En primer lugar, China está sincerando sus dificultades económicas y la concepción del Presidente Xi Jinping es que deben enfrentarlas desde un severo control de sus variables.
El diagnóstico que hacen actualmente es que el ciclo de gran expansión terminó, porque su estrategia de producción barata se agotó, el endeudamiento del país está en niveles insostenibles, la corrupción ha generado serias ineficiencias en el sistema y la contaminación medio-ambiental se transformó en un límite objetivo a sus capacidades. Una variable política de esa apreciación es que la autonomía de las provincias y las empresas estatales para fijar sus objetivos y metas y la falta de regulaciones para el sector privado son un factor en todos esos problemas. Es decir, la sujeción al poder central y la propia depuración hecha a partir de la lucha contra la corrupción, se plantean como una necesidad para poder aplicar las reformas y confrontar los intereses que se afectarán con ellas.
Son reformas económicas estructurales que -de nuevo- se plantean desde el ejercicio de la autoridad, desde el imperium.
En segundo lugar, desde hace años China impulsa un agresivo plan de inversiones en el extranjero. Esa política ha evolucionado desde la inversión en activos financieros en Estados Unidos y Europa, como factor de equilibrio de poder, hacia una inversión en activos estratégicos, para asegurar el suministro de recursos naturales, la asociación con empresas globales o de aquellas que están a la cabeza de innovaciones tecnológicas. En los últimos años, además, acentuaron sus alianzas con países y tienen un rol mucho más activo en los tratados comerciales.
Uno de los proyectos emblemáticos de esa ofensiva, al que Xi Jinping dedica especial importancia, es al proyecto de la nueva Ruta de la Seda, que en este caso adquiere más explícitamente esa condición de ampliar y robustecer las zonas de influencia y expansión de China. Es potenciar las rutas marítimas del sudeste asiático hasta el Mediterráneo y África, lo que incluye una red de puertos que China pasa a controlar o en los que tiene inversiones de largo plazo. También es resucitar la red terrestre que une el interior y norte de China con Rusia, el Asia Central e India hasta Turquía y el Medio Oriente, que incluye un rol más activo de los países de la Europa Central en el acceso a los mercados de la Europa Occidental. Esas rutas terrestres son carreteras, ferrocarriles y oleoductos y gasoductos, que van a desplazar energía que antes solo tenía como destino Europa hacia China, India y el Sudeste Asiático.

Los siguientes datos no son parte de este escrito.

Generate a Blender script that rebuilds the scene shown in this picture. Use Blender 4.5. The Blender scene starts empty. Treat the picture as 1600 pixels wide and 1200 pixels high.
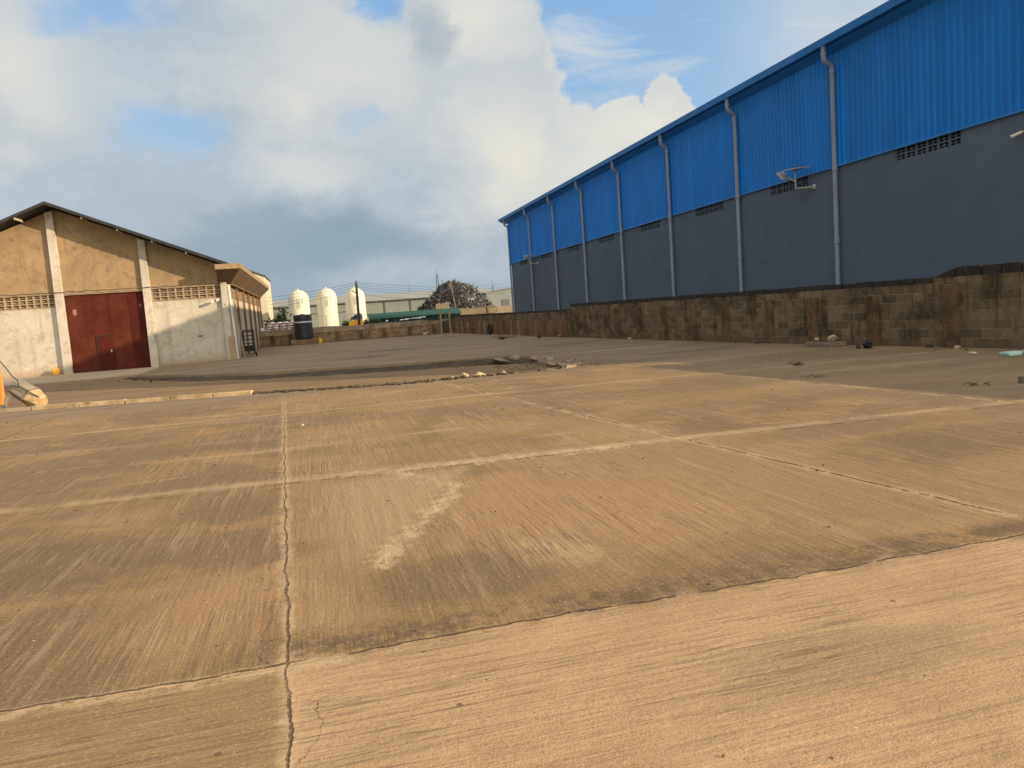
import bpy, bmesh, math, random
from mathutils import Vector, Matrix
rnd = random.Random(7)
S = bpy.context.scene
COL = S.collection
R = math.radians
EXPO = 0.5

# ------------------------------------------------------------------ helpers
class MB:
    """collects shapes, builds them as ONE mesh object"""
    def __init__(s): s.v = []; s.f = []; s.c = None
    def add(s, vs, fs):
        n = len(s.v); s.v += [tuple(p) for p in vs]; s.f += [tuple(i + n for i in f) for f in fs]; return s
    def box(s, x0, x1, y0, y1, z0, z1, M=None):
        vs = [Vector((x, y, z)) for z in (z0, z1) for y in (y0, y1) for x in (x0, x1)]
        if M: vs = [M @ p for p in vs]
        return s.add(vs, [(0, 2, 3, 1), (4, 5, 7, 6), (0, 1, 5, 4), (2, 6, 7, 3), (0, 4, 6, 2), (1, 3, 7, 5)])
    def tube(s, pts, r, n=10, caps=True):
        pts = [Vector(p) for p in pts]; rings = []; up = None
        for i, p in enumerate(pts):
            a = pts[max(i - 1, 0)]; b = pts[min(i + 1, len(pts) - 1)]
            t = (b - a).normalized()
            if up is None:
                up = Vector((0, 0, 1)) if abs(t.z) < .9 else Vector((1, 0, 0))
            u = (up - t * up.dot(t)).normalized(); w = t.cross(u); up = u
            rr = r[i] if isinstance(r, (list, tuple)) else r
            rings.append([p + u * rr * math.cos(2 * math.pi * k / n) + w * rr * math.sin(2 * math.pi * k / n) for k in range(n)])
        vs = [q for ring in rings for q in ring]; fs = []
        for i in range(len(rings) - 1):
            for k in range(n):
                fs.append((i * n + k, i * n + (k + 1) % n, (i + 1) * n + (k + 1) % n, (i + 1) * n + k))
        if caps:
            fs.append(tuple(range(n - 1, -1, -1))); fs.append(tuple((len(rings) - 1) * n + k for k in range(n)))
        return s.add(vs, fs)
    def lathe(s, c, prof, n=24, axis='z'):
        vs = []; fs = []
        for r, h in prof:
            for k in range(n):
                a = 2 * math.pi * k / n
                if axis == 'z': vs.append((c[0] + r * math.cos(a), c[1] + r * math.sin(a), c[2] + h))
                elif axis == 'x': vs.append((c[0] + h, c[1] + r * math.cos(a), c[2] + r * math.sin(a)))
                else: vs.append((c[0] + r * math.sin(a), c[1] + h, c[2] + r * math.cos(a)))
        for i in range(len(prof) - 1):
            for k in range(n):
                fs.append((i * n + k, i * n + (k + 1) % n, (i + 1) * n + (k + 1) % n, (i + 1) * n + k))
        fs.append(tuple(range(n - 1, -1, -1))); fs.append(tuple((len(prof) - 1) * n + k for k in range(n)))
        return s.add(vs, fs)
    def prism(s, poly, d0, d1, axis='y'):
        """poly in the plane across the axis; y: (x,z)  x: (y,z)  z: (x,y)"""
        def p(a, b, d): return {'y': (a, d, b), 'x': (d, a, b), 'z': (a, b, d)}[axis]
        n = len(poly)
        vs = [p(a, b, d0) for a, b in poly] + [p(a, b, d1) for a, b in poly]
        fs = [tuple(range(n)), tuple(range(2 * n - 1, n - 1, -1))] + [(i, i + n, (i + 1) % n + n, (i + 1) % n) for i in range(n)]
        return s.add(vs, fs)
    def rock(s, c, sx, sy, sz, seed=0, flat=.0):
        rr = random.Random(seed); bm = bmesh.new(); bmesh.ops.create_icosphere(bm, subdivisions=2, radius=1)
        pl = [(Vector((rr.gauss(0, 1), rr.gauss(0, 1), rr.gauss(0, 1))).normalized(), rr.uniform(.3, .7)) for _ in range(8)]
        M = Matrix.Rotation(rr.uniform(0, 6.28), 3, 'Z')
        for v in bm.verts:
            for nrm, d in pl:
                e = v.co.dot(nrm)
                if e > d: v.co -= nrm * (e - d)
            v.co = M @ Vector((v.co.x * sx, v.co.y * sy, v.co.z * sz))
        bm.verts.index_update()
        s.add([Vector(c) + v.co for v in bm.verts], [tuple(v.index for v in f.verts) for f in bm.faces]); bm.free(); return s
    def build(s, name, mat, parent=None, smooth=False, bevel=0, colors=None):
        off = Vector((0, 0, 0)); q = parent
        while q: off += q.location; q = q.parent
        me = bpy.data.meshes.new(name)
        me.from_pydata([Vector(p) - off for p in s.v], [], s.f)
        bm = bmesh.new(); bm.from_mesh(me); bmesh.ops.recalc_face_normals(bm, faces=bm.faces[:]); bm.to_mesh(me); bm.free()
        o = bpy.data.objects.new(name, me); COL.objects.link(o)
        me.materials.append(mat)
        if parent: o.parent = parent
        if smooth is True:
            for p in me.polygons: p.use_smooth = True
        elif smooth:
            me.shade_smooth() if hasattr(me, 'shade_smooth') else None
            for p in me.polygons: p.use_smooth = True
            me.set_sharp_from_angle(angle=R(smooth))
        if bevel:
            m = o.modifiers.new('bevel', 'BEVEL'); m.width = bevel; m.segments = 2; m.limit_method = 'ANGLE'
        if colors:
            at = me.color_attributes.new('tint', 'FLOAT_COLOR', 'CORNER'); i = 0
            for p in me.polygons:
                for l in p.loop_indices: at.data[l].color = (*colors[p.index], 1)
        return o

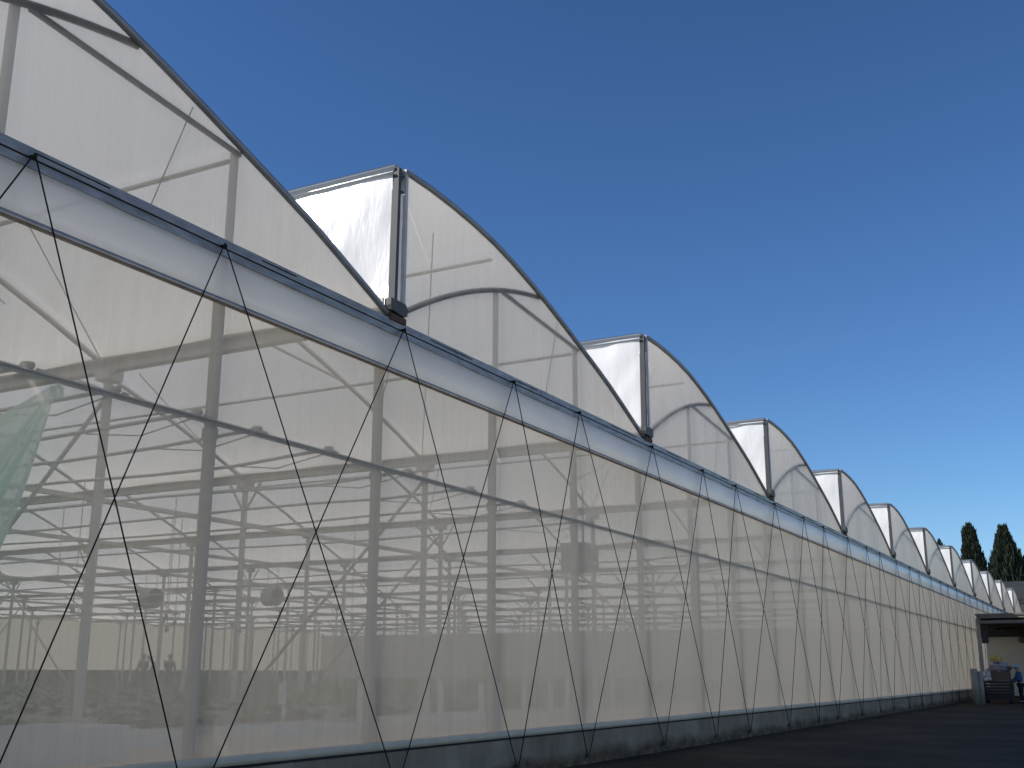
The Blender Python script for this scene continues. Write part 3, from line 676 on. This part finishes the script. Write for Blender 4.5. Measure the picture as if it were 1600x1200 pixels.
# ------------------------------------------------------------------ light, sky, camera
sc = bpy.context.scene
SD = Vector((-.64, .77, 0)).normalized(); EL = rad(37)
sun = bpy.data.lights.new('sun', 'SUN'); sun.energy = 5.0; sun.angle = rad(.5); sun.color = (1, .935, .835)
so = bpy.data.objects.new('sun', sun); C.objects.link(so)
dirv = Vector((SD.x*math.cos(EL), SD.y*math.cos(EL), math.sin(EL)))
so.rotation_euler = dirv.to_track_quat('Z', 'Y').to_euler(); so.location = (0, 0, 40)
w = bpy.data.worlds.new('World'); sc.world = w; w.use_nodes = True
nt = w.node_tree; bg = nt.nodes['Background']
sk = nt.nodes.new('ShaderNodeTexSky'); sk.sky_type = 'NISHITA'; sk.sun_disc = False
sk.sun_elevation = EL; sk.sun_rotation = math.atan2(SD.x, SD.y); sk.air_density = 1.0; sk.dust_density = .12; sk.ozone_density = 6.0; sk.altitude = 100
gmn = nt.nodes.new('ShaderNodeGamma'); gmn.inputs[1].default_value = 1.22
hsv = nt.nodes.new('ShaderNodeHueSaturation'); hsv.inputs['Saturation'].default_value = 1.04
nt.links.new(sk.outputs[0], gmn.inputs[0]); nt.links.new(gmn.outputs[0], hsv.inputs['Color']); nt.links.new(hsv.outputs[0], bg.inputs[0]); bg.inputs[1].default_value = .078
cam = bpy.data.cameras.new('camera'); co = bpy.data.objects.new('camera', cam); C.objects.link(co); sc.camera = co
yaw, pit, rol = rad(61.63), rad(14.48), rad(.04)
fw = Vector((math.sin(yaw)*math.cos(pit), math.cos(yaw)*math.cos(pit), math.sin(pit)))
r = Vector((math.cos(yaw), -math.sin(yaw), 0)); u = r.cross(fw)
r2 = r*math.cos(rol)+u*math.sin(rol); u2 = u*math.cos(rol)-r*math.sin(rol)
m = Matrix((r2, u2, -fw)).transposed().to_4x4(); m.translation = Vector(CAM); co.matrix_world = m
cam.sensor_width = 36; cam.lens = 1748.9/1600*36; cam.clip_end = 3000; cam.clip_start = .05
sc.view_settings.view_transform = 'Standard'; sc.view_settings.look = 'None'; sc.view_settings.exposure = .12; sc.view_settings.gamma = 1
cy = sc.cycles; cy.max_bounces = 12; cy.diffuse_bounces = 6; cy.transmission_bounces = 8; cy.transparent_max_bounces = 24; cy.glossy_bounces = 3
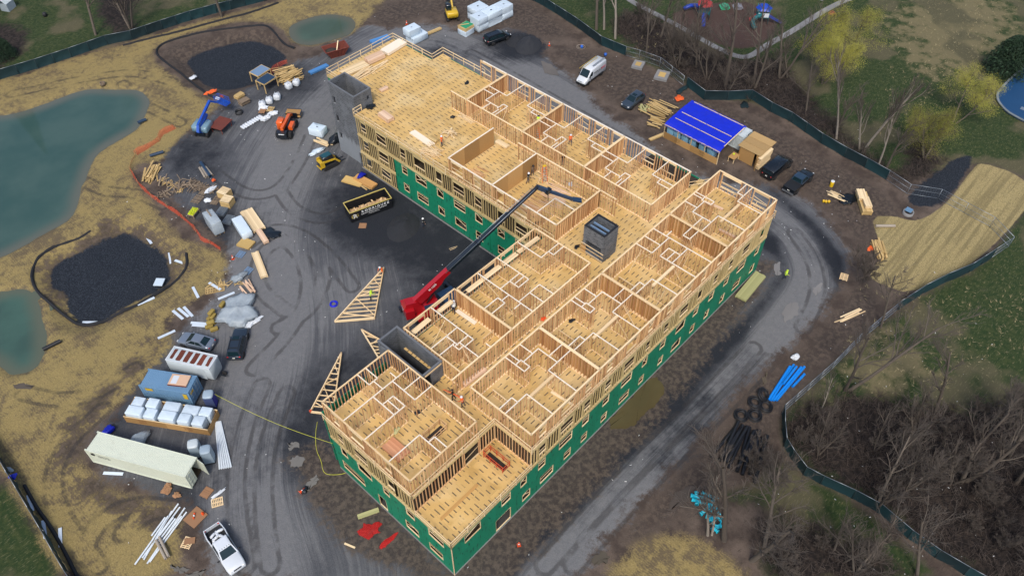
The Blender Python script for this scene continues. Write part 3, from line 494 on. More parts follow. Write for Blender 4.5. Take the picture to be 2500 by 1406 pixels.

Ese proyecto es un cambio geopolítico en sí mismo, porque en las estimaciones iniciales se indica que reúne a países que representan el 60% de la población mundial, pero sólo el 30% del PIB actual. Vale decir, el cierre paulatino de esa brecha –por la reactivación económica y comercial de esa antigua zona- es un cambio de poder en la economía mundial.
En tercer lugar, China ha hecho explícito su desafío de transformarse en un poder militar global.
La concepción inicial de Mao Zedong y Deng Xiaoping fue centrarse en la unidad de China y su estabilización, tomando distancia de la disputa entre Estados Unidos y la Unión Soviética en la Guerra Fría y después ser un actor global que no aspiraba al liderazgo y prefería su neutralidad. Desde Hu Jintao, pero sobre todo ahora con Xi Jinping, China reconoce que ya no puede mantener esa prescindencia y, más aún, que debe ejercer su poder y garantizar su propia seguridad.
Todos sus accesos marítimos están expuestos a bases militares estadounidenses, no tiene cómo garantizar su flujo naviero global y hasta ahora su inversión en puertos extranjeros es básicamente civil, no militar. Su expansión terrestre por la Ruta de la Seda lo expone a la inestabilidad de esas zonas y las nuevas redes de energía desde ahí necesitan ampliar su presencia militar. Como hasta ahora, ese será un giro pausado y prudente, pero inevitable.
Todas estas
variables, en definitiva, se mueven bajo los códigos de un nuevo poder global
que tiene los imperativos de los antiguos imperios; y eso está en la matriz de
las tradiciones chinas.
[1] Eric Hobsbawn, La Era del Imperio, 1875-1914, Crítica, Grijalbo Mondadori, Buenos Aires, p. 66.